A GENOVA un comizio neofascista non era mai stato autorizzato. Nel 1960 i missini provarono a convocare il VI congresso nazionale ma imponenti manifestazioni e un’intera giornata di scontri, il 30 giugno, impedirono la riunione dei nostalgici del regime e contribuirono a far cadere il governo democristiano guidato da Fernando Tambroni. Questa volta l’incontro si è tenuto, ma il risultato è stato grottesco. «Negozi chiusi, residenti perquisiti, buste della spesa passate al setaccio, cassonetti rimossi, la zona rossa e un enorme dispiegamento di polizia sono serviti a proteggere 16 militanti di un partito neofascista che ha scelto di chiudere la campagna elettorale in una città medaglia d’oro alla resistenza solo per sfidarla», afferma Domenico Chionetti, della Comunità di San Benedetto al Porto, tra le realtà promotrici della mobilitazione antifascista.

INTORNO AL «COMIZIO» oltre 2mila persone hanno fatto sentire in modi diversi il rifiuto per quel corpo estraneo alla storia di Genova. «Le persone sono rimaste in piazza fino a quando i militanti di Casapound sono andati via, nascosti in alcune macchine – racconta Lucio, del centro sociale Aut Aut – A volte quando ci sono tensioni c’è chi critica e se ne va. Stavolta non si è mosso nessuno. Era una piazza molto bella perché composita e intergenerazionale. C’erano tanti giovani e poi bambini nel passeggino affianco ad anziani ultra settantenni. Questi ultimi hanno mantenuto il loro posto anche mentre venivano sparati i lacrimogeni».

LE VIOLENZE DELLA POLIZIA hanno sollevato un polverone. L’attenzione si è concentrata sul grave pestaggio di Origone, scaraventato a terra e colpito con calci e manganellate da diversi agenti. Ma non si è trattato di un caso isolato. Nello stesso video si vede una ragazza inseguita e colpita ripetutamente da un celerino. Un quindicenne ha riportato ferite alla testa e una giovane alla coscia, a causa di un lacrimogeno sparato in basso. I gas sono stati usati in maniera indiscriminata. «Da queste parti non si vedeva dal G8», ha detto un manifestante. Un candelotto si è scontrato sull’insegna dello storico Bar Mangini, in piazza Corvetto, situato sul lato opposto al presidio: avrebbe potuto colpire qualsiasi passante.

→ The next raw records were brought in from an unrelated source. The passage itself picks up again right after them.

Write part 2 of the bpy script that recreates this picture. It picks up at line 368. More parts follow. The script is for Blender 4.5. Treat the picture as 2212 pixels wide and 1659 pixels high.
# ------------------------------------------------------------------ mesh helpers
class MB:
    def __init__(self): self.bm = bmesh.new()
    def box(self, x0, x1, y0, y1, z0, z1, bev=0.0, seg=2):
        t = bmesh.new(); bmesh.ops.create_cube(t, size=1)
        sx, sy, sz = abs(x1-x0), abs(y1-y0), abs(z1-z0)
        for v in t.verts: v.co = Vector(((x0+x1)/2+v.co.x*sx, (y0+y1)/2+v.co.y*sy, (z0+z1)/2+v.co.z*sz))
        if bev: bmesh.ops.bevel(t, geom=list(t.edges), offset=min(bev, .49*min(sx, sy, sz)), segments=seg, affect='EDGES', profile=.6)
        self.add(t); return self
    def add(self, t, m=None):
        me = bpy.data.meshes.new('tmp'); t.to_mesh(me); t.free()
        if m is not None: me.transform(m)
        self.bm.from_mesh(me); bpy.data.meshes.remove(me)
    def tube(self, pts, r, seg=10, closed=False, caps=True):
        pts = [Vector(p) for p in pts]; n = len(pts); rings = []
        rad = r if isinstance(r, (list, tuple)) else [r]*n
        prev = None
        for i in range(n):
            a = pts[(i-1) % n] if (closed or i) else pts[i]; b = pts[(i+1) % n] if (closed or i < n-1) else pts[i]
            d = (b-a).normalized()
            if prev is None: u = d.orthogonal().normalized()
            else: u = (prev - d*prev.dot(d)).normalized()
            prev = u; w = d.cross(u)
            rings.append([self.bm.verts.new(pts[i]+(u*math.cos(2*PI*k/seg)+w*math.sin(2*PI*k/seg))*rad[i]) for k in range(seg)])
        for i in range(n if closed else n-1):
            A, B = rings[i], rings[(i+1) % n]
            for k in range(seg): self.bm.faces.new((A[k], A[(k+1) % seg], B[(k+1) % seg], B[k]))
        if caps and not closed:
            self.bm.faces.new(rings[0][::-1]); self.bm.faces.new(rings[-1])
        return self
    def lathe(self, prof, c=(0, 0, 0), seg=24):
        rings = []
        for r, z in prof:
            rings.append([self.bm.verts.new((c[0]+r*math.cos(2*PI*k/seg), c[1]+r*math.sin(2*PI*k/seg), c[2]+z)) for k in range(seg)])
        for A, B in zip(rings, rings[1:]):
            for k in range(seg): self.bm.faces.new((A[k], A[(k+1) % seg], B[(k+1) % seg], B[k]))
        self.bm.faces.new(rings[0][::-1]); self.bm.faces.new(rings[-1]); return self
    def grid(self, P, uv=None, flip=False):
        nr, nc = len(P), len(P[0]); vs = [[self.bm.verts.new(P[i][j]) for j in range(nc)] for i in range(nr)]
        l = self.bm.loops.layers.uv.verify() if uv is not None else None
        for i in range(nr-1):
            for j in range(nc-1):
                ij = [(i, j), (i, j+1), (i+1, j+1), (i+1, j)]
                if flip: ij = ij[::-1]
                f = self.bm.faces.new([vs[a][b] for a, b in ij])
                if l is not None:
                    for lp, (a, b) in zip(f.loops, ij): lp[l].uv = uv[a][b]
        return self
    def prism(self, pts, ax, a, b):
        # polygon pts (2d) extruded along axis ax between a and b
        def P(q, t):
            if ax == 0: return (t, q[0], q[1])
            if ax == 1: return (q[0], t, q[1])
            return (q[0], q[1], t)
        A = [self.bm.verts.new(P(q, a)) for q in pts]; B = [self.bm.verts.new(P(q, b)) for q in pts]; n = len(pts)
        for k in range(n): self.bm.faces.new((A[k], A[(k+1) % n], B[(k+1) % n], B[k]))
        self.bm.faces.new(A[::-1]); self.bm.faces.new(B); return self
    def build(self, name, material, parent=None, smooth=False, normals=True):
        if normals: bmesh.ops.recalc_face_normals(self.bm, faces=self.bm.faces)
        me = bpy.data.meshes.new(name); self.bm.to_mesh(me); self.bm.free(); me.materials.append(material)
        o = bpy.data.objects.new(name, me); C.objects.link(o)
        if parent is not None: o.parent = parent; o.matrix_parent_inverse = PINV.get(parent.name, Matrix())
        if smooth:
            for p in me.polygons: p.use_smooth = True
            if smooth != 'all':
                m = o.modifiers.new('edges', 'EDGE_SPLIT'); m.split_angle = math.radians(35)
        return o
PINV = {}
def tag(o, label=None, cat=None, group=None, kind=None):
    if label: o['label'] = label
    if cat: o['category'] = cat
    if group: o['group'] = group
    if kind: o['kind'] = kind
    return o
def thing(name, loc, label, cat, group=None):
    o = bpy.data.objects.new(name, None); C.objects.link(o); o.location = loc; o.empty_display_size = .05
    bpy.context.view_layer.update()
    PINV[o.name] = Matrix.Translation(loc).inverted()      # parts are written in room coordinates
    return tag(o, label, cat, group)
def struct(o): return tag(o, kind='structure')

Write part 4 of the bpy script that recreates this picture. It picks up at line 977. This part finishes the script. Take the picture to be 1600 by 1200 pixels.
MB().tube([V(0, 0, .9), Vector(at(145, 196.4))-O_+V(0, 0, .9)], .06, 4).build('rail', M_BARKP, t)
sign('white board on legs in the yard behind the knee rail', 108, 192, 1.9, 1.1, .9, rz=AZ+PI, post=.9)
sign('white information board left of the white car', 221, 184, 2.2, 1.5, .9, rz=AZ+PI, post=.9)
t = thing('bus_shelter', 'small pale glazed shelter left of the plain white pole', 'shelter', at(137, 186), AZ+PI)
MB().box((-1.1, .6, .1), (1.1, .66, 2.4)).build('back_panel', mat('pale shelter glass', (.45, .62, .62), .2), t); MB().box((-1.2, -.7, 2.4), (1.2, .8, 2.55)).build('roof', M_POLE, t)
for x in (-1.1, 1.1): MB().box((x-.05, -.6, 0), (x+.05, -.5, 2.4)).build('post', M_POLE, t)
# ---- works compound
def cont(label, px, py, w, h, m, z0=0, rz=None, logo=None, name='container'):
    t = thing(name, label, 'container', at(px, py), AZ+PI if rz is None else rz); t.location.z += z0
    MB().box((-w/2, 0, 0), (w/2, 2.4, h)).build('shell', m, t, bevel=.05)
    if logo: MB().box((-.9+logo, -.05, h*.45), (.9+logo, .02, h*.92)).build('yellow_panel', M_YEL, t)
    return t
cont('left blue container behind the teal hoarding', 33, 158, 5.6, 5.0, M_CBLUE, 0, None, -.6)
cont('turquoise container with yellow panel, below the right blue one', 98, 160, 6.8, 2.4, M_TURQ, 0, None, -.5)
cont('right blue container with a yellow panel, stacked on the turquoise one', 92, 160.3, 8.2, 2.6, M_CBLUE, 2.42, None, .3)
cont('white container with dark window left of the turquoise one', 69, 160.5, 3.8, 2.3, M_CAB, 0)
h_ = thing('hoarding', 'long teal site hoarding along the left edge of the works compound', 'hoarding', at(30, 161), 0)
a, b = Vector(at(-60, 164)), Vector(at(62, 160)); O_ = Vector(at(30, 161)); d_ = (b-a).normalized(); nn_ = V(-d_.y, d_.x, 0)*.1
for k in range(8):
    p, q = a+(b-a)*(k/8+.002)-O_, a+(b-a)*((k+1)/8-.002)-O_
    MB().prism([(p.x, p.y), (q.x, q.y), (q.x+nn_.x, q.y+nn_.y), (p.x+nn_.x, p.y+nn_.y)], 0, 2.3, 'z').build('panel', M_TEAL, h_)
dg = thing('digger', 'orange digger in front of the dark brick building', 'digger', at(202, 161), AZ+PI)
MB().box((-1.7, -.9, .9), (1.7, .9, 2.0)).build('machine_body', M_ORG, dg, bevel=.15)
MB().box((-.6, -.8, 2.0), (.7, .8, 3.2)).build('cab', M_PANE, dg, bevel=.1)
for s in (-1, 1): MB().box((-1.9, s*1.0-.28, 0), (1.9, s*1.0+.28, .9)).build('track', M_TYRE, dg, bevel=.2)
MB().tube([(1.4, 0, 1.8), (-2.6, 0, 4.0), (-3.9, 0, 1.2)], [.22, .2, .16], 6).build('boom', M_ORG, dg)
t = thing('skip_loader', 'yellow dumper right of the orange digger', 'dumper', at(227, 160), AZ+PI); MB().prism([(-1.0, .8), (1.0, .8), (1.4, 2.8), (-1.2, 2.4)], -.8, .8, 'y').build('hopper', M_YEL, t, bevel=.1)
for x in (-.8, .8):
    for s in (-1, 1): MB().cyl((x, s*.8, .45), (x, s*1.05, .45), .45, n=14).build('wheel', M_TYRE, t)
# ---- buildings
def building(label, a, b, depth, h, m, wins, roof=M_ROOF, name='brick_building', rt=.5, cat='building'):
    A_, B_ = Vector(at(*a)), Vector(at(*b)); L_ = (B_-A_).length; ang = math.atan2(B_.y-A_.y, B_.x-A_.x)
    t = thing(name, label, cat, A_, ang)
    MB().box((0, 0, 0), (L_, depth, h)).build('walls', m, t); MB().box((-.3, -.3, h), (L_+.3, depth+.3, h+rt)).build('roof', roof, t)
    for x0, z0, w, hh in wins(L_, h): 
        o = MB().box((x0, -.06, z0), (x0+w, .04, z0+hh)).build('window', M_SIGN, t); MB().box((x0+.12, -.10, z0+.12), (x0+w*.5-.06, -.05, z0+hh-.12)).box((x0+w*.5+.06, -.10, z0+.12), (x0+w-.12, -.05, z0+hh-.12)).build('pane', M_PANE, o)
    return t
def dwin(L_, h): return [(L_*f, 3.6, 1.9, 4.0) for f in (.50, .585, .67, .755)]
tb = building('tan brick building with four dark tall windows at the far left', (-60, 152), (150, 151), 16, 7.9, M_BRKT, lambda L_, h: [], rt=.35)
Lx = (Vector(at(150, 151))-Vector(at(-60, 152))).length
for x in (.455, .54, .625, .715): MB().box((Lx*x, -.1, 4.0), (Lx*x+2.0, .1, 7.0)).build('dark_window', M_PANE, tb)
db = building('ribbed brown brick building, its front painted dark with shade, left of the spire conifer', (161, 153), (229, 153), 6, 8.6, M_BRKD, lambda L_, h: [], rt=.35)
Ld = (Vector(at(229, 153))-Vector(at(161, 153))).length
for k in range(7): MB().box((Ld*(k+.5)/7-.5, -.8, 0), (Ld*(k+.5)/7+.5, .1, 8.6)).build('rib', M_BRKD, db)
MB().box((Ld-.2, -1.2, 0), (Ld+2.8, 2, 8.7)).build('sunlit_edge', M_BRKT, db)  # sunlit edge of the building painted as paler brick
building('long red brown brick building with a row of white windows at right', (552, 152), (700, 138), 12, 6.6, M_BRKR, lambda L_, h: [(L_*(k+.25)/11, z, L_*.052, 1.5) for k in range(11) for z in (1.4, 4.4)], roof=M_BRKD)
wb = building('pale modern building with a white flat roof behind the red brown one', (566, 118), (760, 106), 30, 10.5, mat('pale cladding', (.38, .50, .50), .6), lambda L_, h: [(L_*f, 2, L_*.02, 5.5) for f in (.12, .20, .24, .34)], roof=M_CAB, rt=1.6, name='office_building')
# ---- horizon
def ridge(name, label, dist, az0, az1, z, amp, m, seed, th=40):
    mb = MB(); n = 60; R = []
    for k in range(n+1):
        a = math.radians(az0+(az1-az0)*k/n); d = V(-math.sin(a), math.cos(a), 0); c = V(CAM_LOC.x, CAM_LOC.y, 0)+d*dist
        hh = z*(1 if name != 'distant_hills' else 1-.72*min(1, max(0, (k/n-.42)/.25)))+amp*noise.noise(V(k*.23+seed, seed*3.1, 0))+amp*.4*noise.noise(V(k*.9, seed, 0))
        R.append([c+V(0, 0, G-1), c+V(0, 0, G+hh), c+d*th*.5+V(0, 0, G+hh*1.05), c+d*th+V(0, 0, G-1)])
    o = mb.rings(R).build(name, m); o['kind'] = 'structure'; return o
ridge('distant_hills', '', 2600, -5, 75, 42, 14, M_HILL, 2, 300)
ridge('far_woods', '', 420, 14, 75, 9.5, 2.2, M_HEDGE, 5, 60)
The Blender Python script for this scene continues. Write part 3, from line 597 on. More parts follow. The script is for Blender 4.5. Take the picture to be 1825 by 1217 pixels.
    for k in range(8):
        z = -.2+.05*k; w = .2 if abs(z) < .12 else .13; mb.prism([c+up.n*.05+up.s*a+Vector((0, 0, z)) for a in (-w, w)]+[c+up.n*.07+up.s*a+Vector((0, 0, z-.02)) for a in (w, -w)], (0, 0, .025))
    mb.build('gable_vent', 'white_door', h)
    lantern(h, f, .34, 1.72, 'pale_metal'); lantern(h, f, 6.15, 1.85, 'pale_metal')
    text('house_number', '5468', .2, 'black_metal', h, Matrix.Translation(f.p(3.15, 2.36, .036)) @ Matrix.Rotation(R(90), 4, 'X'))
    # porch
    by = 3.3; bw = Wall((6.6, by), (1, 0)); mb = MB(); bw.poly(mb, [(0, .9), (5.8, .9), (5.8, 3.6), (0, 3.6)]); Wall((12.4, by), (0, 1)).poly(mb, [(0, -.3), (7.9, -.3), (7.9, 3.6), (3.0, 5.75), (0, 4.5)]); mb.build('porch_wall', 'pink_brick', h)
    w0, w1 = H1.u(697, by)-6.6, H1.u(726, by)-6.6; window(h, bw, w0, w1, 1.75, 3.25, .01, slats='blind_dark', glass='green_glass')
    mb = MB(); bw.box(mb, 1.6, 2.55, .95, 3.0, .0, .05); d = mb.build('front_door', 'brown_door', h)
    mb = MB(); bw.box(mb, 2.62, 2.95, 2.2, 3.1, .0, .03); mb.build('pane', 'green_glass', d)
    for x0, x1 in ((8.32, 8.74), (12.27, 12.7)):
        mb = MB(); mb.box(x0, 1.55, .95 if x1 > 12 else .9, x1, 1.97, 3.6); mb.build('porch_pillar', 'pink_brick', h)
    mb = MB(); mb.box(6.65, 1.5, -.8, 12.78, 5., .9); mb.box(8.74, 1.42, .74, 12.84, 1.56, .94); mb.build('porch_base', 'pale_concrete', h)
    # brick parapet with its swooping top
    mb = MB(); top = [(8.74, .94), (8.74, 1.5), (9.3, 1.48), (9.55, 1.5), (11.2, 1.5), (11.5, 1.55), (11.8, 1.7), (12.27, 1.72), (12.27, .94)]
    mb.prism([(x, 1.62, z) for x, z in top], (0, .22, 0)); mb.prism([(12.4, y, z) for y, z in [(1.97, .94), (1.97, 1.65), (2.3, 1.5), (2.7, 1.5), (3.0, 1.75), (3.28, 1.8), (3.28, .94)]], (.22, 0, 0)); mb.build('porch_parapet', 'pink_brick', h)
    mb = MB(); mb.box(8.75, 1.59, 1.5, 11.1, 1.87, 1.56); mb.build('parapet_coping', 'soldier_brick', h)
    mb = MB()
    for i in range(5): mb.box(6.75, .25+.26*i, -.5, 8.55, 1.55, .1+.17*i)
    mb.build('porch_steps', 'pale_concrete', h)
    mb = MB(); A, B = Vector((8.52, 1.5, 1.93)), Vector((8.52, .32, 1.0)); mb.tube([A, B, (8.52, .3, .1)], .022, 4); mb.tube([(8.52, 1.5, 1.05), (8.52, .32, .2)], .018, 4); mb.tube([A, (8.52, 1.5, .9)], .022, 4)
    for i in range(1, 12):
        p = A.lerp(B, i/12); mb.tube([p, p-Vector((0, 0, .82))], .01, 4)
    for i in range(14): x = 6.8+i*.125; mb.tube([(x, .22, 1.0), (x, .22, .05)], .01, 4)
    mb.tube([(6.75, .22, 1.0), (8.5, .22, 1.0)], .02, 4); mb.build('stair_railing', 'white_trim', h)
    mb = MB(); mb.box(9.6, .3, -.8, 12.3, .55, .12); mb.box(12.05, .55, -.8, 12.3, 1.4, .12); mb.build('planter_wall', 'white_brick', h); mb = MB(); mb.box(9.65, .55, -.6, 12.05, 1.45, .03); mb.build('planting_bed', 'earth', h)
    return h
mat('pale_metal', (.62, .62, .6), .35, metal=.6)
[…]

IL PROCURATORE CAPO Francesco Cozzi e il questore Vincenzo Ciarambino si sono scusati con il giornalista picchiato dalla polizia. «Se c’è qualcuno che sbaglia, paga» ha detto Cozzi riferendosi sia agli agenti che ai manifestanti. «Non bastano le dovute scuse da parte dei vertici delle forze dell’ordine, è necessario e urgente che sia messo l’identificativo sui caschi dei poliziotti» ha affermato Nicola Fratoianni, de La Sinistra. Anche Amnesty International, che da anni conduce una campagna sul tema, ha ribadito l’urgenza di «mettere fine all’assenza di codici identificativi per gli operatori delle forze di polizia in servizio di ordine pubblico».

COME AL SOLITO, il ministro dell’Interno Matteo Salvini se l’è presa con i centri sociali. «Ogni volta che sono in piazza succede il caos – ha detto il leader della Lega – studieremo qualcosa per evitarlo». Il sindaco del capoluogo ligure Marco Bucci, eletto con una coalizione di centro-destra, ha difeso la scelta di concedere l’autorizzazione a Casapound: «Probabilmente rivedremo le aree. Ma se c’è un partito legale, non gli si può negare di fare un comizio». Genova, evidentemente, non la pensa così.